Ora, l’amore coniugale, mentre conduce gli sposi alla reciproca
«conoscenza» che li fa «una carne sola» (cf. Gen 2,24), non si esaurisce
all’interno della coppia, poiché li rende capaci della massima
donazione possibile, per la quale diventano cooperatori con Dio per il
dono della vita a una nuova persona umana. Così i coniugi, mentre si
donano tra loro, donano al di là di se stessi la realtà del figlio,
riflesso vivente del loro amore. Così l’amore e l’unione, espressi in
termini di «dono», descrivono intimamente il legame coniugale e quello
parentale. Il dono reciproco degli sposi è all’origine di un nuovo
essere. Secondo il progetto originario di Dio, la «culla antropologica»

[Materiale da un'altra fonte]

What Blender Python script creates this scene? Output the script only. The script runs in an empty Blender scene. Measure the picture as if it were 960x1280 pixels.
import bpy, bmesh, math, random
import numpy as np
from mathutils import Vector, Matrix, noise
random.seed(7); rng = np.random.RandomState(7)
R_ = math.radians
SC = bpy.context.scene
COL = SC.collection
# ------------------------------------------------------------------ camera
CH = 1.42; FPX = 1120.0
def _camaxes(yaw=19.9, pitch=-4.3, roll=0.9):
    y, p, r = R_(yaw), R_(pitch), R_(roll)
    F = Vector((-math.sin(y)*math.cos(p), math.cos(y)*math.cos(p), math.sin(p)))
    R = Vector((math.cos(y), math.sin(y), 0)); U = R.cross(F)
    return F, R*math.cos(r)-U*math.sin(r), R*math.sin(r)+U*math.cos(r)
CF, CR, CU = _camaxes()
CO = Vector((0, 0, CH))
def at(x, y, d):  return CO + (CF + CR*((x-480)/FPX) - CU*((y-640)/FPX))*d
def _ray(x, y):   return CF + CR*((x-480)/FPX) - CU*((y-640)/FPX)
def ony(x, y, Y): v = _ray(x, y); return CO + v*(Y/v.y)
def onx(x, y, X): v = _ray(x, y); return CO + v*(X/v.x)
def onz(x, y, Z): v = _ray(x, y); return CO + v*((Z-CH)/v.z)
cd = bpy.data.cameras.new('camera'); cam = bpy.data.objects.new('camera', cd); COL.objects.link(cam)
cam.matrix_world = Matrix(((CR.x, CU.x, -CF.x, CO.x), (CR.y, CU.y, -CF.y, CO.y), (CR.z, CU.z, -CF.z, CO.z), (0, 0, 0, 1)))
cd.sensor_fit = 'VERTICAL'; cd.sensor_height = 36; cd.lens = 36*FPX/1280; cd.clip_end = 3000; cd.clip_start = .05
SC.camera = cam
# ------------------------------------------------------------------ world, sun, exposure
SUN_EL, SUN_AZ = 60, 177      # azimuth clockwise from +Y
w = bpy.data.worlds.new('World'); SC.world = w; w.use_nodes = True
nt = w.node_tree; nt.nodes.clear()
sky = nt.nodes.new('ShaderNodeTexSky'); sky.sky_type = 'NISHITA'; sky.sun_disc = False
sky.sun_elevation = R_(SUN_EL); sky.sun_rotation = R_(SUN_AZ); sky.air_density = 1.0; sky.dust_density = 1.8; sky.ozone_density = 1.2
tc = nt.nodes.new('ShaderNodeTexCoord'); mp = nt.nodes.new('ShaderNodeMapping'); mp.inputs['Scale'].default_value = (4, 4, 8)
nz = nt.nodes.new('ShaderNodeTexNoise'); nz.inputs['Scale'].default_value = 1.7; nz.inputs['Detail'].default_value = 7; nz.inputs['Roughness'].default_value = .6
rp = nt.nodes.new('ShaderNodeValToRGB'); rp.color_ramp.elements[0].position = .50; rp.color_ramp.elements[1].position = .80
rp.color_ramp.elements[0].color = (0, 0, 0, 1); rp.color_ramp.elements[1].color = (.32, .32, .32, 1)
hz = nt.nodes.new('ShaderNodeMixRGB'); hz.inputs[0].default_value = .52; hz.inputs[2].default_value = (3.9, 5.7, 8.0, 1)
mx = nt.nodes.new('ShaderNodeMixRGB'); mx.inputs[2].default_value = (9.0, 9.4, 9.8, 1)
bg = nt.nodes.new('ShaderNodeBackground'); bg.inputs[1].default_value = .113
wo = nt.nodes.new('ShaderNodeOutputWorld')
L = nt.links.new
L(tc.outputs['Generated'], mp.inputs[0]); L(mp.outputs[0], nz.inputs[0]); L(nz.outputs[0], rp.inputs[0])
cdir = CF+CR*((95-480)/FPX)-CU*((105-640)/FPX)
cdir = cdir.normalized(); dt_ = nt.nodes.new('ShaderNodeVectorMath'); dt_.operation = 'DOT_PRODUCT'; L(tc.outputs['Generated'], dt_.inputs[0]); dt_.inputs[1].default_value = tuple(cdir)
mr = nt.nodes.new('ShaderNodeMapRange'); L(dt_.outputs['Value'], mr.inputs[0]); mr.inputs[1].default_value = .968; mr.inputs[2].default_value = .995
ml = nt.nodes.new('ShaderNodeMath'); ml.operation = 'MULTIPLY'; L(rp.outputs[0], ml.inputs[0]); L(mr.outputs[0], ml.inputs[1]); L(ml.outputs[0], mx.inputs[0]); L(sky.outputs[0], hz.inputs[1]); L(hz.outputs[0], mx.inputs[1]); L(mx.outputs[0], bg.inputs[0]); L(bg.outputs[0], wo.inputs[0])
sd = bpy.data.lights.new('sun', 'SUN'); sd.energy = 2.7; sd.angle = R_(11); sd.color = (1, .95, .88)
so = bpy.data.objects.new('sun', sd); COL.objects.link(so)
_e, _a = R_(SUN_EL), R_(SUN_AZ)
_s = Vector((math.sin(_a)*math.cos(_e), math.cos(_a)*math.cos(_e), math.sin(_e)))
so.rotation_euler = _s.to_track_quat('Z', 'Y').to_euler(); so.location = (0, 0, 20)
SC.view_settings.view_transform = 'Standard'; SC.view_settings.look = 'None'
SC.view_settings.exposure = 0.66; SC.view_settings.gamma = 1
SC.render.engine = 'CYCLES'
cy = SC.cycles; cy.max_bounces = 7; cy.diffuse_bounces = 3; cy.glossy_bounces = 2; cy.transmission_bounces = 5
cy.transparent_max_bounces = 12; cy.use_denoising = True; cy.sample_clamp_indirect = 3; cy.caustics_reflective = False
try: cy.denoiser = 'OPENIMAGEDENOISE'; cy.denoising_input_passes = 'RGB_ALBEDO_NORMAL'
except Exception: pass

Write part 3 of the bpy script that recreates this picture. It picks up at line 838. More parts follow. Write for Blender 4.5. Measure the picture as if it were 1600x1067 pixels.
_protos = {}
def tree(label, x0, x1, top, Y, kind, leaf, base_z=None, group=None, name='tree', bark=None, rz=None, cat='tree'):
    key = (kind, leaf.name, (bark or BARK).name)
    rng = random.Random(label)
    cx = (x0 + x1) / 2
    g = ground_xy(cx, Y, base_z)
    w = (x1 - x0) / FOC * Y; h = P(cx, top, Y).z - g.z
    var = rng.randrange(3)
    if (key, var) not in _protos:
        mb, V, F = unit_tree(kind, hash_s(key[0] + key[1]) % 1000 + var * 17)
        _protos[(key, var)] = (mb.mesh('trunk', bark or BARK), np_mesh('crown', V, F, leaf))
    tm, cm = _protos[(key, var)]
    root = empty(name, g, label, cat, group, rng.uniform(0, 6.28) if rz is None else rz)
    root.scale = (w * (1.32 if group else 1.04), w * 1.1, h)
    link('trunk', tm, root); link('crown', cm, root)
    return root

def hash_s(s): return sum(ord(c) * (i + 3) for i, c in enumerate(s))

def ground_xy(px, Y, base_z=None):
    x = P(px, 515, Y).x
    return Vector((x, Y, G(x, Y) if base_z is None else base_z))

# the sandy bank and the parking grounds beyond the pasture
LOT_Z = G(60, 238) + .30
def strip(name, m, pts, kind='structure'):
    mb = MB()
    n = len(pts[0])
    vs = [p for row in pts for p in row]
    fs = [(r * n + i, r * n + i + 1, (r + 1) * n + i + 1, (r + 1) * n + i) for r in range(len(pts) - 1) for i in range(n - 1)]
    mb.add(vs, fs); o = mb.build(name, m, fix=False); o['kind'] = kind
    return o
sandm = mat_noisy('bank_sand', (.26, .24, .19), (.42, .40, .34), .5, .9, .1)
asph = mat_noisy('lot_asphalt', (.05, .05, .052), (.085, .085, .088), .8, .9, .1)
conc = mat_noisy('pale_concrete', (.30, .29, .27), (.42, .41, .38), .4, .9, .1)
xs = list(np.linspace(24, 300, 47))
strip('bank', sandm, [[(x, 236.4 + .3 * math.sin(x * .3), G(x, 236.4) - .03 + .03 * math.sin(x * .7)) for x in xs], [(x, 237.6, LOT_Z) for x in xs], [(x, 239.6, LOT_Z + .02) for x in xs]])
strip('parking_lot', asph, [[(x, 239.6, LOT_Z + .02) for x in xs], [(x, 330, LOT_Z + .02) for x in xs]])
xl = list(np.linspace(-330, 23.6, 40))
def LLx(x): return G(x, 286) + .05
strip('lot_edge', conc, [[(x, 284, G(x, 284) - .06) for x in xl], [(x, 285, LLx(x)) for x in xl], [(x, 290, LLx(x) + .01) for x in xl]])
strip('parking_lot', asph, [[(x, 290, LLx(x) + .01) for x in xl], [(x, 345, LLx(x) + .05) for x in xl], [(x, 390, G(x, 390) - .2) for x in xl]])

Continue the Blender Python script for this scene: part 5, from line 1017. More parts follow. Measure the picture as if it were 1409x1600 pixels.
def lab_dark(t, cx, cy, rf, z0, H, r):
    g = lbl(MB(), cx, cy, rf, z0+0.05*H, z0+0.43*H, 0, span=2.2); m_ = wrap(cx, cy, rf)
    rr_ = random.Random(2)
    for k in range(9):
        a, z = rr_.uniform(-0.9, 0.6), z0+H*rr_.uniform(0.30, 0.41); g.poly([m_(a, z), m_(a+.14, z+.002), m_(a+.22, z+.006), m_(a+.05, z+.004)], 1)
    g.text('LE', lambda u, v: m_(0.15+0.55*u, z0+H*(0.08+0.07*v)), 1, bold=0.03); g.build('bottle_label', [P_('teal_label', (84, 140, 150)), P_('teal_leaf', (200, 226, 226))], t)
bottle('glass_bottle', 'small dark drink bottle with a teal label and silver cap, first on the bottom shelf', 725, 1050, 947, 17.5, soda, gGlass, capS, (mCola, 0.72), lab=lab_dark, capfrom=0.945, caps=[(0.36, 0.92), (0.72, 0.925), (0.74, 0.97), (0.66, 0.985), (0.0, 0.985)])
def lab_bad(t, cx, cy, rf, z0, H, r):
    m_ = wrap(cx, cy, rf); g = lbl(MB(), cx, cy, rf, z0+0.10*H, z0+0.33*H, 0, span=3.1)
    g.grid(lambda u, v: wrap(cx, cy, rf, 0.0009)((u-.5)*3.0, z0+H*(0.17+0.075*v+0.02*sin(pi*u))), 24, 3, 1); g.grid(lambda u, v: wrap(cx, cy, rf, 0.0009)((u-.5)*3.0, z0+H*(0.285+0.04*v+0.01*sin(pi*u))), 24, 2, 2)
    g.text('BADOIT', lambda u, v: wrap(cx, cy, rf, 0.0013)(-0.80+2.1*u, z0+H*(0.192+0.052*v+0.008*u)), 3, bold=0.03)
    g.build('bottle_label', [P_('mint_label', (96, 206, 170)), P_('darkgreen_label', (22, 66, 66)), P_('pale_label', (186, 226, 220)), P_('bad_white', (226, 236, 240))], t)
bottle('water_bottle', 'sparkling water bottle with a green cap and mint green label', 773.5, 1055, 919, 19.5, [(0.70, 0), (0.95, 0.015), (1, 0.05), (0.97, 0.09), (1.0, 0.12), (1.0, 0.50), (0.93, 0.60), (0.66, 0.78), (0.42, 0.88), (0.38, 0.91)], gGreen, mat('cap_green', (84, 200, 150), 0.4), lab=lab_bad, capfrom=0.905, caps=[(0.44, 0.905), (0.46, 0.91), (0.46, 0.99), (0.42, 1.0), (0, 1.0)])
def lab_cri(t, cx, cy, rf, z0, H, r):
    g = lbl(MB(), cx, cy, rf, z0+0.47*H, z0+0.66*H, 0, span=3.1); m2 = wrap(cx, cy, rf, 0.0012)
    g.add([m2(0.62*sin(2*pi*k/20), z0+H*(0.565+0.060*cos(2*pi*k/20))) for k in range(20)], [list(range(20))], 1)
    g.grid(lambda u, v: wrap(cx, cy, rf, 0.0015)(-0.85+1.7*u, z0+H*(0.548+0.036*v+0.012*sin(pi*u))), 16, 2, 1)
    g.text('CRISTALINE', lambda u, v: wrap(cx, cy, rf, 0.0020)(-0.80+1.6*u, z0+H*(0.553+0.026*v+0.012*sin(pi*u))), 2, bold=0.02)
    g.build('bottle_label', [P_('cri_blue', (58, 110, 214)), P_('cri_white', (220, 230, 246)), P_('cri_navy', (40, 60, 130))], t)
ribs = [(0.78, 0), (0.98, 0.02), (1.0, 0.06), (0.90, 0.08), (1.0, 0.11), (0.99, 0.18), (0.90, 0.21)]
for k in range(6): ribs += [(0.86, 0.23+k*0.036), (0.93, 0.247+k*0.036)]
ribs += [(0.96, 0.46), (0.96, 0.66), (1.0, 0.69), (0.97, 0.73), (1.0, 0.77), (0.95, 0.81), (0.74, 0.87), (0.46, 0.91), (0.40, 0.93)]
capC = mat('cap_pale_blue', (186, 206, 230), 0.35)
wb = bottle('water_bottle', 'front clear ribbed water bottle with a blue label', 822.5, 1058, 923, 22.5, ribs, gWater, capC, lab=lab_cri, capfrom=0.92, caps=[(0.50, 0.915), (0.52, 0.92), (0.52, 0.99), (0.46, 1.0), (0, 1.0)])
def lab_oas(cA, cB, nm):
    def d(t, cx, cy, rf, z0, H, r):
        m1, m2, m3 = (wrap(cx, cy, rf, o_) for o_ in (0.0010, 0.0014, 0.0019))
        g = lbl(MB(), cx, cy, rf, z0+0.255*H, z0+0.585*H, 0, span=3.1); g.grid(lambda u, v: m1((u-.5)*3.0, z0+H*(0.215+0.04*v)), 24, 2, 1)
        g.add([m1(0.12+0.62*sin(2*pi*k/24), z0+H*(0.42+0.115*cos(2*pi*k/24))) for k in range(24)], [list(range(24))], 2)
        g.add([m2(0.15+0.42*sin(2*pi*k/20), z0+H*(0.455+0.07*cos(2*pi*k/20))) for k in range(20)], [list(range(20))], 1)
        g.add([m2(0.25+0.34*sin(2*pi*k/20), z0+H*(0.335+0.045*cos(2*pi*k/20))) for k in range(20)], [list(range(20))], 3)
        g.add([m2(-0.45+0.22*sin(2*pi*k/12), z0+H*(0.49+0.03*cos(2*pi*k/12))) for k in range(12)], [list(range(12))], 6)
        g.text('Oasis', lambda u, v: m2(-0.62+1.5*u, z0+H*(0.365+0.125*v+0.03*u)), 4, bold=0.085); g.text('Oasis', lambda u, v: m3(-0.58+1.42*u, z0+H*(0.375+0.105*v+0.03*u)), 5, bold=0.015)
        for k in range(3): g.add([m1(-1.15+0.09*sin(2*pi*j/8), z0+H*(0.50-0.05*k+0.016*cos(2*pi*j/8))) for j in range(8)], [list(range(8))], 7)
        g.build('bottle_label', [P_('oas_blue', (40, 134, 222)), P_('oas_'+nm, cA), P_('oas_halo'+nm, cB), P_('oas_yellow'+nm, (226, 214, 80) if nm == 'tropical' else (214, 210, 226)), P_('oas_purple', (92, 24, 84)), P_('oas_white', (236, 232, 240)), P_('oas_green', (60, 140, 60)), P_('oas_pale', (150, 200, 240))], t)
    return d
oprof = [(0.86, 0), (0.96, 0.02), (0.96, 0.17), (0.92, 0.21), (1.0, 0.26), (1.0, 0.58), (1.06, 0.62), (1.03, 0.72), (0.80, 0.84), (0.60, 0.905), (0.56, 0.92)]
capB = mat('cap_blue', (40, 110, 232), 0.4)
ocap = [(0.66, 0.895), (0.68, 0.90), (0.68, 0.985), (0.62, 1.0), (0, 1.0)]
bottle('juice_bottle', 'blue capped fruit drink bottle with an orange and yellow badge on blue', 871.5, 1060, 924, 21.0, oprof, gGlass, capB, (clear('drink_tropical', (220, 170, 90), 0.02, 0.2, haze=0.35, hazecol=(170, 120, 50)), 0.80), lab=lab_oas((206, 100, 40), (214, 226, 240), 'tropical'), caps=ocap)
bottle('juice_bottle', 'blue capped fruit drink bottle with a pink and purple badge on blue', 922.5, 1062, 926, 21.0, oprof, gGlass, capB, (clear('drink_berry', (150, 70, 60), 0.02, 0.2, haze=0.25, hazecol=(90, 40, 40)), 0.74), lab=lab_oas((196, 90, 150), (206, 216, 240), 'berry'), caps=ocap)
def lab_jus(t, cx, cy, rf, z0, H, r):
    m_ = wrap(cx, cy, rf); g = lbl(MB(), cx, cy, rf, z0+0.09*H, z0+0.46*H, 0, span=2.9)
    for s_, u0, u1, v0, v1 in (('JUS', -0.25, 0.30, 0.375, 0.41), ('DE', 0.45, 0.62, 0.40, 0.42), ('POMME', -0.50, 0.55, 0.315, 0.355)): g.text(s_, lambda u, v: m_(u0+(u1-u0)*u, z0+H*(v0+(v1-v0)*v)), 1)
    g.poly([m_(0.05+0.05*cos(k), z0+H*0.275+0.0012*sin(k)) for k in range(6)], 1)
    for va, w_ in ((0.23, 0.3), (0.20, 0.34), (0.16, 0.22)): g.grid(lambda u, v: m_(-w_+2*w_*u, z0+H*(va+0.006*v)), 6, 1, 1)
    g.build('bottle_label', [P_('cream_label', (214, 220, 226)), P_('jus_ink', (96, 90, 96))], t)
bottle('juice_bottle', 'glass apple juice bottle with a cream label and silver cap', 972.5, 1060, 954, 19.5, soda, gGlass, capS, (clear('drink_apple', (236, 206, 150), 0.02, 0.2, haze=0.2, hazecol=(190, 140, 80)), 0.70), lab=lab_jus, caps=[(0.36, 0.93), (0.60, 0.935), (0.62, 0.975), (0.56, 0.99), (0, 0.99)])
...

di ogni nuova creatura rimane nella relazione d’amore dei genitori. È
questa la sua «casa», il «tetto» sotto cui si realizza il suo libero
sviluppo come persona, come amore, come individuo frutto di un dono. Per
alcuni rabbini, come per esempio Rachi, un’«unica carne» indica in
ultima istanza il figlio che nasce dall’unione degli sposi. Il legame
coniugale genera quindi quello parentale, dandogli modo di crescere e
svilupparsi. Il bambino è chiamato a realizzarsi e a nutrirsi della
comunione tra i genitori, dell’intesa dei loro cuori; è invitato a
entrare e crescere in questa comunità di persone, a ricevere il suo
posto e a partecipare attivamente, come figlio o come figlia, alla sua
costruzione. Questa realtà antropologica della filiazione è di natura
profondamente naturale ed è percettibile dalla ragione filosofica e da
quella coinvolta nelle scienze umane.